AIPAC does not formally back Israel’s presence in the West Bank and favours a two-state solution to the Israeli-Palestinian conflict, albeit in relatively muted tones. It also blames the Palestinians entirely for the absence of peace talks and refrains from criticizing Israeli policies, including its settlement building.


Anti-settlement demonstrators hold placards and protest in front of Walter E. Washington Convention Center in Washington, on March 26, 2017, during the American Israel Public Affairs Committee Policy Conference. Photo by Andrew Biraj/AFP

Another theme was AIPAC’s supposed failure to confront the Trump administration on a range of other issues, including its restrictive policies on immigrants and refugees. AIPAC has rarely if ever pronounced on any US government’s policy not having to do with Israel or its interests.
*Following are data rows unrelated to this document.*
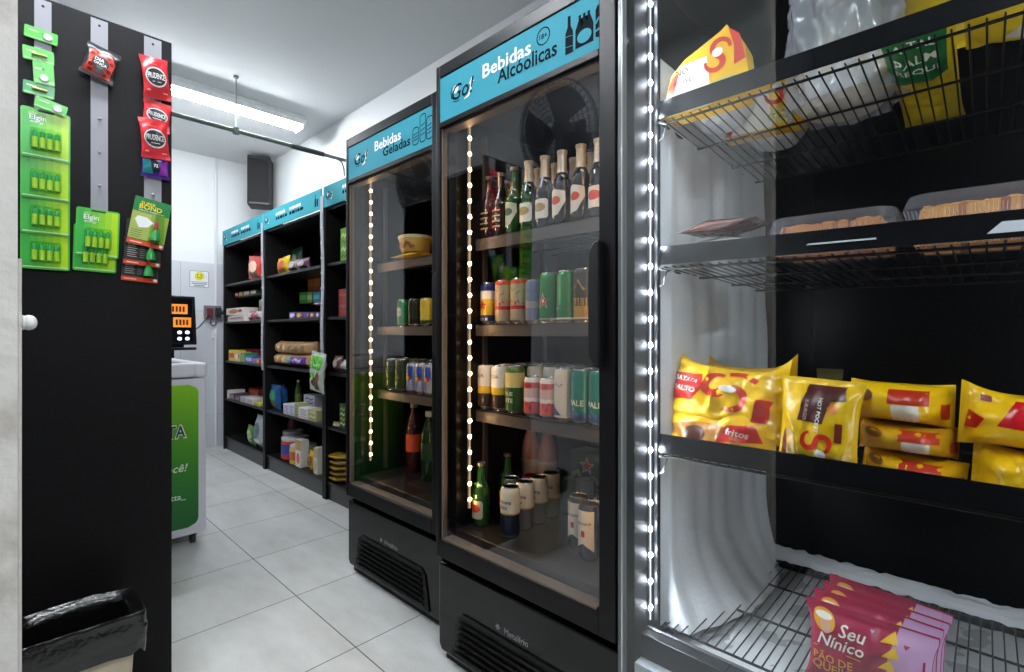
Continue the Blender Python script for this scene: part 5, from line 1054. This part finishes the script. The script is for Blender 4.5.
# glue cards
for i, (x0, yt, yb_, x1, ro, dy, front) in enumerate(((128.5, 196, 244, 165, .16, .036, 1), (124, 218, 264, 160.5, .07, .020, 0), (122.5, 235, 280, 159, .06, .005, 0))):
    t_, w_, h_ = panel_card('glue_pack', ['green topped glue card in front, with a red capped tube', 'dark glue card with orange foot, just under the front glue card', 'dark glue card with orange foot, lowest of the glue cards'][i], 'glue pack', x0, yt, yb_, x1, rot=ro, dy=dy, group='glue cards at the panel edge')
    b = MB(); b.prism(rrect(w_, h_, .003, 3), -.0006, .0006, M('0f7a3c', .35) if front else M('1f1f20', .35)); fn = flat(-.0006)
    if front:
        b.decal(tess(rect(-w_ * .5, w_ * .5, -h_ * .38, h_ * .20), .1), fn, M('8aa83a', .35), .0004); b.decal(tess(rect(-w_ * .5, w_ * .02, -h_ * .38, h_ * .18), .1), fn, M('a8b85a', .35), .0006)
        b.decal(txt('SUPER', -w_ * .12, h_ * .385, w=w_ * .4, bold=.015), fn, M('f0dc1c', .4), .0008); b.decal(txt('BOND', -w_ * .04, h_ * .31, w=w_ * .62, bold=.018), fn, M('f0dc1c', .4), .0008); b.decal(txt('adesivo instantaneo', 0, h_ * .235, w=w_ * .7), fn, WHITE, .0008)
        b.decal(tess([(-w_ * .40, h_ * .02), (-w_ * .34, h_ * .10), (-w_ * .10, h_ * .10), (w_ * .10, h_ * .02), (-w_ * .02, -h_ * .10), (-w_ * .26, -h_ * .14)], .1), fn, WHITE, .001)
        for q in range(4): b.decal(stroke([(-w_ * .44, -h_ * (.20 + .045 * q)), (-w_ * (.14 + .03 * (q % 2)), -h_ * (.20 + .045 * q))], .0014), fn, M('3a5a2a', .4), .001)
    else:
        for q in range(7): b.decal(stroke([(-w_ * .42, -h_ * (.05 + .045 * q)), (-w_ * (.16 + .04 * (q % 2)), -h_ * (.05 + .045 * q))], .0015), fn, M('b8b8b4', .4), .0006); b.decal(stroke([(-w_ * .08, -h_ * (.05 + .045 * q)), (w_ * .12, -h_ * (.05 + .045 * q))], .0012), fn, M('9a9a98', .4), .0006)
    b.decal(tess(rect(-w_ * .5, w_ * .5, -h_ * .495, -h_ * .40), .1), fn, M('d9481c', .35), .0008); b.decal(stroke([(-w_ * .42, -h_ * .45), (-w_ * .10, -h_ * .45)], .003), fn, M('f0d0c0', .4), .001)
    b.decal(tess(oval(w_ * .42, -h_ * .44, .005, .004), .1), fn, WHITE, .0012)
    b.build('backing_card', t_, recalc=False)
    g_ = MB(); g_.lathe([(.0125, 0), (.0125, .002), (.011, .018), (.006, .030), (.004, .034)], M('3f9a5a', .25), 16); gt = g_.build('glue_tube', t_, (w_ * .20, -.0135, -h_ * .36), (0, -.05, 0), smooth=40)
    g_ = MB(); g_.lathe([(.0050, .034), (.0055, .035), (.0045, .056), (.002, .058)], M('d8405a', .3), 14); g_.build('tube_cap', gt, smooth=40)
    g_ = MB(); g_.prism([(w_ * .02, -h_ * .37), (w_ * .42, -h_ * .37), (w_ * .32, h_ * .20), (w_ * .12, h_ * .20)], -.028, -.0012, clear('blister', .06, 'f0fff0', .05)); g_.build('blister', t_)
# ---- bin with liner
t = thing('trash_bin', 'cream rectangular bin with a black bag over its rim, in front of the black panel', 'bin', (.150, 1.665, 0), 0)
b = MB(); n = 28
def rr3(w_, d_, z, r=.03): return [Vector((p[0], p[1], z)) for p in rrect(w_, d_, r, 6)]
L1, L2, L3, L4 = rr3(.19, .125, .0), rr3(.222, .152, .350), rr3(.212, .142, .350), rr3(.18, .115, .012); n = len(L1)
for a, c_ in ((L1, L2), (L2, L3), (L3, L4)): b.add(a + c_, [(i, (i + 1) % n, n + (i + 1) % n, n + i) for i in range(n)], M('cfc2a8', .5))
b.add(L1, [tuple(range(n))], M('cfc2a8', .5)); b.add(L4, [tuple(range(n))], M('cfc2a8', .5)); b.build('bin_body', t, smooth=50)
lin_ = M('0a0a0b', .22, spec=.7, bump=(38, .5)); b = MB()
def liner(a, c_):
    # c_: 0 outside hem -> 0.5 rim -> 1 inside bottom
    ring_ = rrect(1, 1, .13, 12); m_ = len(ring_); th = a * m_; i0 = int(th) % m_; i1 = (i0 + 1) % m_; f = th - int(th)
    px_ = ring_[i0][0] * (1 - f) + ring_[i1][0] * f; py_ = ring_[i0][1] * (1 - f) + ring_[i1][1] * f
    if c_ < .5: q = c_ / .5; z = .285 + .10 * q; k = 1.03 + .02 * math.sin(q * PI)
    else: q = (c_ - .5) / .5; z = .385 - .012 * min(1, q * 8) - .29 * max(0, q - .12); k = 1.0 - .20 * min(1, q * 8) - .12 * q
    w_, d_ = .250 * k, .180 * k
    nz = noise.noise(Vector((px_ * 9, py_ * 9, c_ * 8))); n2 = noise.noise(Vector((px_ * 4, py_ * 4, 3)))
    hem = (1 - min(1, c_ / .5)) * (.018 * n2 + .010 * nz)
    return Vector((px_ * w_ + .005 * nz * (1 if c_ < .55 else .4), py_ * d_ + .005 * nz * (1 if c_ < .55 else .4), z + hem + .010 * n2 * (1 if .3 < c_ < .7 else .3)))
b.grid(110, 40, liner, lin_); b.build('bin_liner', t, smooth=80)
# ---- chest freezer with the green front
FXR, FYN, FH = .775, 2.955, .945
W, D = .62, 1.25
t = thing('chest_freezer', 'white chest freezer on castors with a green lettered end panel', 'freezer', (FXR - W, FYN, 0), 0)
WB = M('d6d6de', .35)
b = MB(); b.prism(rrect(W, .80, .02, 4, W / 2, .065 + .40), 0, D, WB); b.build('body', t, bevel=.004)
b = MB(); fn = flat(0); x0, x1, z0, z1 = .03, W - .035, .105, .835
for q in range(48):
    k = q / 47; za, zc = z0 + (z1 - z0) * q / 48, z0 + (z1 - z0) * (q + 1) / 48
    rr_ = .045; ins = lambda z_: rr_ - math.sqrt(max(0, rr_ ** 2 - max(0, z0 + rr_ - z_, z_ - (z1 - rr_)) ** 2)); ca, cb_ = ins(za), ins(zc)
    c1 = (0x0b, 0x62, 0x28); c2 = (0x86, 0xc6, 0x1e); e_ = k ** 1.2
    mt = M('%02x%02x%02x' % tuple(int(c1[i] + (c2[i] - c1[i]) * e_) for i in range(3)), .35)
    b.decal(tess([(x0 + ca, za), (x1 - ca, za), (x1 - cb_, zc), (x0 + cb_, zc)], .4), fn, mt, .001)
TA = txt('TA', W - .086, .600, h=.072, bold=.06, align='R', sx=.72)
b.decal(TA, fn, WHITE, .0016); b.decal(txt('TA', W - .093, .600, h=.060, bold=.02, align='R', sx=.72), fn, M('0d4a34', .4), .0024)
b.decal(txt('ocê!', W - .083, .415, h=.040, bold=.015, align='R', shear=.25), fn, M('e0f0d8', .4), .0016); b.decal(txt('tta_', W - .090, .265, h=.030, bold=.018, align='R'), fn, M('d0ecd0', .4), .0016)
b.build('graphic_panel', t, recalc=False)
b = MB()
for xa, xb, ya, yb_ in ((-.006, .045, -.006, D + .006), (W - .045, W + .006, -.006, D + .006), (.045, W - .045, -.006, .05), (.045, W - .045, D - .05, D + .006)): b.box(xa, xb, ya, yb_, .872, FH, M('dcdce2', .3))
b.build('lid_frame', t, bevel=.012)
for i, (ya, yb_, z) in enumerate(((.05, .64, .912), (.60, D - .05, .924))):
    b = MB(); b.box(.045, W - .045, ya, yb_, z, z + .005, clear('lid_pane', .08, '8f9aa0')); g_ = b.build('sliding_lid', t)
b = MB(); b.box(.045, W - .045, .05, D - .05, .862, .868, M('23262a', .4)); b.build('inner_well', t)
for x in (.055, W - .048):
    for y in (.06, D - .06):
        b = MB(); b.lathe([(.024, -.011), (.027, -.008), (.027, .008), (.024, .011)], M('2a2a2c', .5), 18); wv = b.v; 
        b.v = [Vector((v.z, v.x, v.y + .027)) for v in b.v]; b.box(-.016, .016, -.014, .03, .040, .066, M('6b6e72', .4, .5)); b.build('castor', t, (x, y, 0))
# ---- self checkout terminal on its pole behind the freezer
kx0 = at(171, 320, y=4.62).x
t = thing('payment_terminal', 'black self checkout screen with orange tiles on a slim pole behind the green freezer', 'payment terminal', (1.015, 4.66, 0), math.radians(4))
KB = M('0d0e11', .35)
b = MB(); b.prism([(-.17, 1.005), (.135, 1.005), (.120, 1.395), (-.17, 1.395)], -.03, .03, KB); bo = b.build('housing', t, bevel=.006)
b = MB(); fn = flat(-.0305); b.decal(tess([(-.14, 1.03), (.108, 1.03), (.098, 1.375), (-.14, 1.375)], .5), fn, M('050608', .12, emit='10141c', estr=.3), .0005)
OR = M('e8862a', .4, emit='f08a30', estr=.45)
for cx, cz in ((.005, 1.290), (.030, 1.185)):
    b.decal(tess(rrect(.125, .078, .004, 2, cx, cz), .5), fn, OR, .0010)
    for q in range(4): b.decal(tess(rect(cx - .045 + q * .024, cx - .030 + q * .024, cz - .022, cz + .022), .5), fn, M('3a1c10', .5), .0014)
WE = M('f0f2f8', .4, emit='f0f4ff', estr=1.2)
for cx in (.012, .066):
    for cz in (1.055, 1.105): b.decal(tess(oval(cx, cz, .016, .014), .5), fn, WE, .0012)
b.build('screen', t, recalc=False)
b = MB(); b.box(-.15, .11, -.10, .03, .965, .985, KB); b.box(-.05, .05, -.01, .03, .985, 1.01, KB); b.build('scanner_ledge', t, bevel=.004)
b = MB(); b.tube([(-.03, .03, .01), (-.03, .03, 1.0)], .022, KB, 14); b.lathe([(.16, 0), (.16, .008), (.03, .014)], KB, 28, (-.03, .03, 0)); b.build('pole', t, smooth=40)
# ---- back wall fittings
WY = YB - .008
def wall_at(px, py): return at(px, py, y=WY - .004)
a, c_ = wall_at(189.5, 270), wall_at(209, 288)
t = thing('smile_sign', 'small white notice with a yellow smiling face on the back wall', 'sign', ((a.x + c_.x) / 2, WY, (a.z + c_.z) / 2), 0)
w_, h_ = c_.x - a.x, a.z - c_.z
b = MB(); b.prism(rrect(w_, h_, .004, 2), -.004, -.0005, M('dfe2e4', .4)); fn = flat(-.004)
rp = rrect(w_ * .96, h_ * .95, .004, 2); b.decal(stroke(rp + [rp[0]], .004), fn, M('4a4e58', .4)); b.decal(tess(oval(0, h_ * .18, w_ * .25, h_ * .25), .2), fn, M('d9d22a', .4), .001)
b.decal(tess(oval(-w_ * .09, h_ * .25, w_ * .03, h_ * .045), .2), fn, BLK, .0016); b.decal(tess(oval(w_ * .09, h_ * .25, w_ * .03, h_ * .045), .2), fn, BLK, .0016); b.decal(stroke([(-w_ * .14, h_ * .14), (-w_ * .07, h_ * .07), (w_ * .07, h_ * .07), (w_ * .14, h_ * .14)], .006), fn, BLK, .0016)
b.decal(stroke([(-w_ * .42, -h_ * .17), (w_ * .42, -h_ * .17)], .004), fn, M('4a4e58', .4)); b.decal(stroke([(-w_ * .40, -h_ * .27), (w_ * .40, -h_ * .27)], h_ * .08), fn, M('8e94a4', .4)); b.decal(stroke([(-w_ * .28, -h_ * .39), (w_ * .28, -h_ * .39)], h_ * .08), fn, M('8e94a4', .4))
b.build('notice_board', t, recalc=False)
p = wall_at(212.5, 312)
t = thing('wall_junction_box', 'dark grey and maroon cable junction box on the back wall', 'cable box', (p.x, WY, p.z), 0)
b = MB(); b.box(-.075, .07, -.035, 0, -.075, .06, M('6a6468', .5)); b.build('box', t, bevel=.004)
b = MB(); b.box(-.060, -.005, -.05, -.034, -.052, .035, M('5a1c28', .4)); b.build('plug', t, bevel=.004)
b = MB(); b.box(.012, .060, -.055, -.034, -.050, .04, M('1a1a1c', .45)); b.build('plug', t, bevel=.004)
b = MB(); b.tube([(-.02, -.045, -.05), (-.03, -.05, -.11), (-.01, -.05, -.135), (.015, -.05, -.12), (.02, -.045, -.05)], .008, M('4a4648', .5), 8); b.build('looped_cable', t, smooth=60)
b = MB(); k0 = Vector((1.14, 4.69, 1.12)); pts = [k0, k0.lerp(Vector((p.x - .05, WY - .05, p.z - .035)), .35) - Vector((0, 0, .02)), k0.lerp(Vector((p.x - .05, WY - .05, p.z - .035)), .7) - Vector((0, 0, .015)), Vector((p.x - .05, WY - .05, p.z - .035))]
b.tube(pts, .006, M('2a2c30', .5), 8); tag(b.build('wall_cable', smooth=60), 'thin dark cable from the self checkout screen to the wall box', 'cable')
b = MB(); b.tube([Vector((p.x + .05, WY - .05, p.z)), Vector((p.x + .11, WY - .07, p.z - .012)), Vector((1.51, WY - .06, p.z - .005)), Vector((1.54, WY - .05, p.z - .005))], .016, M('141416', .5), 8); tag(b.build('wall_cable', smooth=60), 'thick black cable from the wall box to the shelf unit', 'cable')
p = wall_at(214.5, 331)
t = thing('wall_switch', 'small white rounded switch on the back wall under the junction box', 'switch', (p.x, WY, p.z), 0)
b = MB(); b.prism(rrect(.045, .15, .016, 4), -.022, 0, M('d6d9de', .35)); b.build('switch_plate', t, bevel=.003)
b = MB(); b.box(-.012, .012, -.027, -.02, -.03, .03, M('eceef0', .3)); b.build('rocker', t, bevel=.003)
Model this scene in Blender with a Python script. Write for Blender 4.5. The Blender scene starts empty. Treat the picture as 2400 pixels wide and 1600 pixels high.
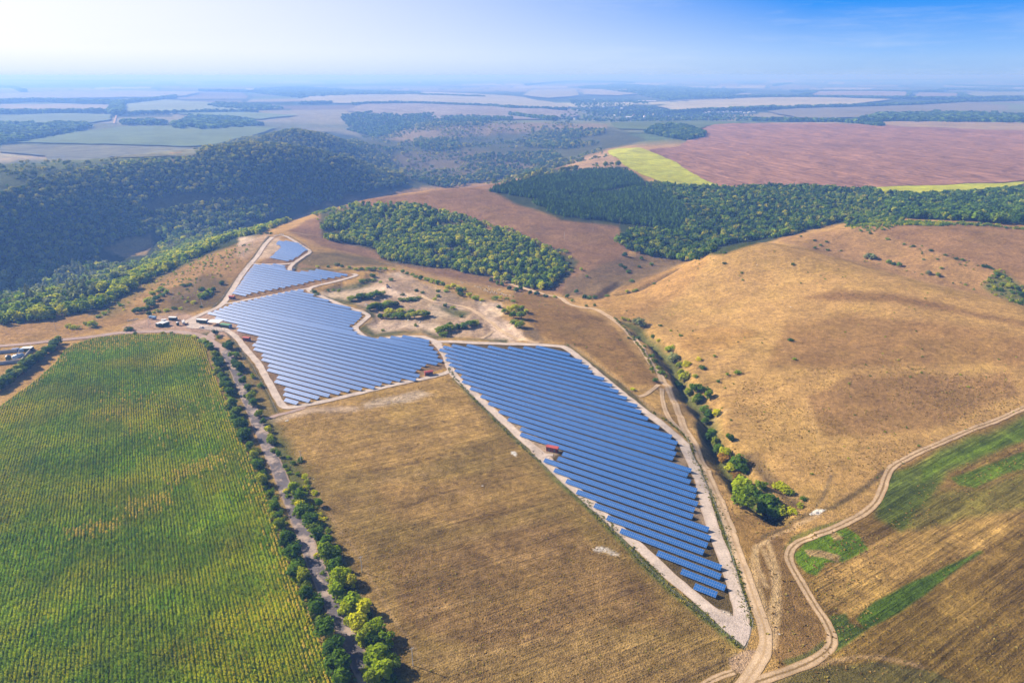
import bpy, bmesh, math, random
import numpy as np
from mathutils import Vector, Matrix, Euler
from mathutils.geometry import delaunay_2d_cdt
R = math.radians
random.seed(7); rng = np.random.default_rng(7)
SC = bpy.context.scene
COL = SC.collection

# ------------------------------------------------------------------ camera model (used to site things on the terrain)
CAM_H = 210.0
FPX, CX, CY = 1600.0, 1200.0, 800.0
PITCH = math.atan((800 - 177.5) / FPX)
SP, CP = math.sin(PITCH), math.cos(PITCH)
FR = {'d': (0, 0, 1 / .98), 'z1': (0, 500, 800 / 2352), 'z2': (400, 500, 700 / 2350), 'z3': (0, 150, 1200 / 2352),
      'z4': (1200, 150, 1200 / 2352), 'z5': (1000, 750, 800 / 2349), 'z6': (1200, 1050, 700 / 1996),
      'z7': (500, 950, 600 / 1447), 'z8': (1600, 900, 800 / 1792), 'q': (720, 600, 580 / 2352),
      's': (300, 680, 320 / 2352), 'l': (0, 740, 200 / 1568), 'v': (1400, 220, 600 / 2352),
      'g': (1400, 640, 500 / 1307), 'h': (1600, 480, 800 / 2352), 'w': (0, 400, 800 / 2352),
      'r': (500, 780, 260 / 1568), 'c': (0, 780, 700 / 1339), 'm': (600, 250, 900 / 2352),
      'k': (1100, 560, 500 / 1960), 't': (1500, 1150, 300 / 1206), 'u': (600, 520, 260 / 2265)}
def fr(f, pts):
    ox, oy, s = FR[f]
    return [(ox + s * p[0], oy + s * p[1]) + tuple(p[2:]) for p in pts]
def W(px, py, z=0.0):                       # pixel -> point on the level z
    t = (CY - py) / FPX
    dep = (CAM_H - z) / (SP - CP * t)
    return ((px - CX) / FPX * dep, dep * (CP + SP * t), z)
def proj(x, y, z):
    dep = y * CP + (CAM_H - z) * SP
    up = y * SP - (CAM_H - z) * CP
    return CX + FPX * x / dep, CY - FPX * up / dep, dep

# ------------------------------------------------------------------ terrain heights
ctl = []
def cz(f, *pts):
    for p in fr(f, pts): ctl.append(W(p[0], p[1], p[2]))
# plateau of the fields and the solar plant
cz('d', (-500,1568,0),(0,1568,0),(500,1568,0),(1100,1568,0),(1700,1568,0),(2352,1568,0),(2900,1568,0),
   (-300,1150,0),(0,1200,0),(450,1200,0),(900,1200,0),(1300,1250,0),(1650,1330,0),(1950,1400,0),(2352,1250,2),
   (-200,880,0),(100,850,0),(350,900,0),(700,950,0),(1050,900,0),(1350,1050,0),(1500,1000,0),(1600,1120,0),
   (300,775,0),(450,730,0),(600,760,0),(800,800,0),(1000,800,0),(1180,800,0),(1320,830,0),(1440,900,0),
   (560,690,0),(700,660,0),(600,620,0),(720,610,0),(820,640,0),(620,570,0),(690,560,0),(560,600,1),(900,720,-1),
   (1100,750,-1),(850,610,0),(1000,648,-1),(1150,690,-2),(1230,740,-1),(760,590,-2))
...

Several protesters bore placards imprinted with the image of Dona Gracia Nasi, the 16th-century Jewish entrepreneur, who used her wealth to rescue Jews fleeing the inquisition. “Reclaim, reimagine, resist,” the posters said.


Police rescue an anti-AIPAC protester during attacks from the Jewish Defence League, March 26, 2017. Photo by Andrew Biraj/AFP

A dozen protesters carrying flags of the Jewish Defence League occasionally clashed with the left-wing demonstrators in at-times-violent altercations, prompting police intervention.


See this thug from the Jewish Defence League beating up a woman in the video below, during the AIPAC Policy Conference. Photo by Andrew Biraj/AFP

Pictures from the event also showed JDL activists stomping on a Palestinian flag. The group was founded by the late far-right Rabbi Meir Kahane, who advocated for a Greater Israel and for expelling Palestinians from the West Bank.

AIPAC has drawn 18,000 activists to its policy conference this year, the largest ever. The theme is bipartisan support for Israel, and speakers include Vice President Mike Pence and both parties’ congressional leaders.